I then shared the International Federation of Library Association’s (IFLA) handout, “How to Spot Fake News,” and urged them to use the IFLA criteria as a set of best practices when engaging in research or even when simply scrolling through social media.

I then showed two popular election memes featuring Donald Trump and Hillary Clinton and challenged the entire class to authenticate them using their best web skills. Once they determined both memes were false, I advised them that memes often engage strong emotions and cautioned students to be aware that such states of mind can create a barrier to critical thinking. I emphasized that using sites like Snopes.com and FactCheck.org should be common practice when suspicions arise regarding both recurring memes and questionable news.

Following the lecture, I assigned a reading about fake news and a short related assignment, which asked students to summarize the content of the article, identify the author’s claims and determine if they were credible, and comment on the value of the author’s solutions to the problem of fake news.

The next week, I opened my lecture with a wrap-up discussion of the assignment. A lively conversation ensued with many students describing an evolution in the way they had viewed their social media feeds during the previous week. Many of them admitted they had taken at face value stories viewed in their social media feeds and vowed to parse them more critically moving forward. One young man expressed he no longer trusted anything he saw online.
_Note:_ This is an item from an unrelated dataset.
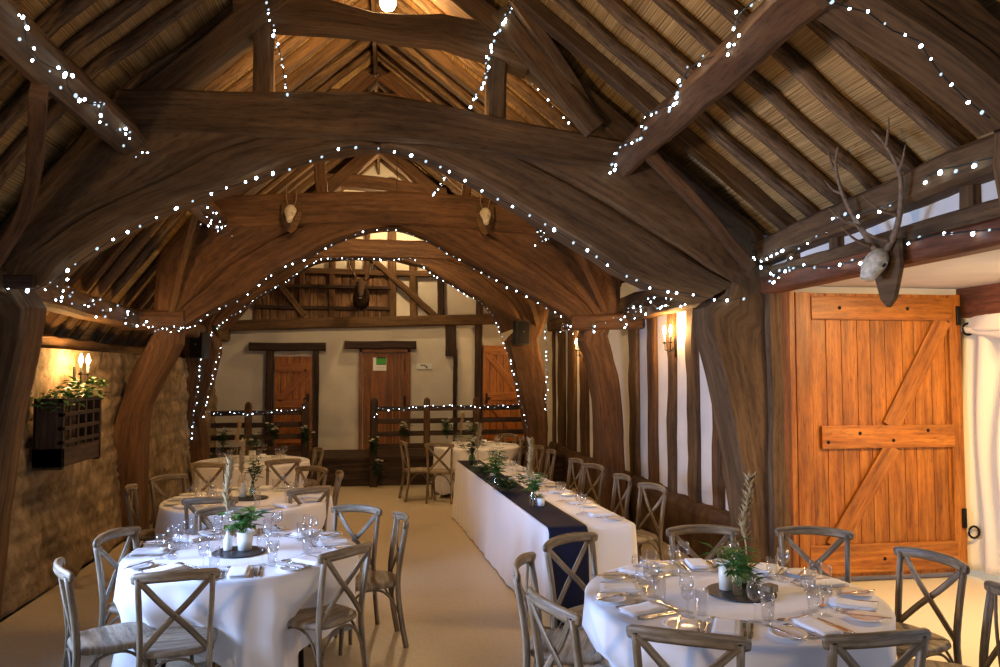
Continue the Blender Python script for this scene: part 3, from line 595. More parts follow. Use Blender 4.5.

Overall, I found the lecture, discussion, and assignment to be valuable exercises in raising the consciousness of students about the veracity of web sources and plan to continue using them in the future.

Conclusion

Fake news, misinformation, and yellow journalism have been around for decades. As tools to combat actual fake news improve and people become more aware of it, truly made up stories may decrease and the phrase fake news may fade from social discourse. (Or it may become unhelpfully polarizing.)

Beyond fake news, though, with the ever-shorter news cycle, the expanding dominance of social media, and the current political environment, there is increased concern about the facile, widespread dissemination of biased, inaccurate news stories in general. It is likely that our students —and everyone else—will continue to be bombarded by them.

Thus, academic librarians, with our emphasis on information literacy and with the guidance of the Framework (particularly “Authority Is Constructed and Contextual”), have a role to play in raising awareness about specious news and in promoting strategies for thinking critically about information.

As our varied lesson plans show, there is no single approach to talking about fake news to effectively help students develop critical thinking and source evaluation skills. But our experiences discussing the issue in our course and the responses of our students indicate that it is worthwhile to address the challenges of identifying misleading, inaccurate, biased news, no matter what you end up calling it.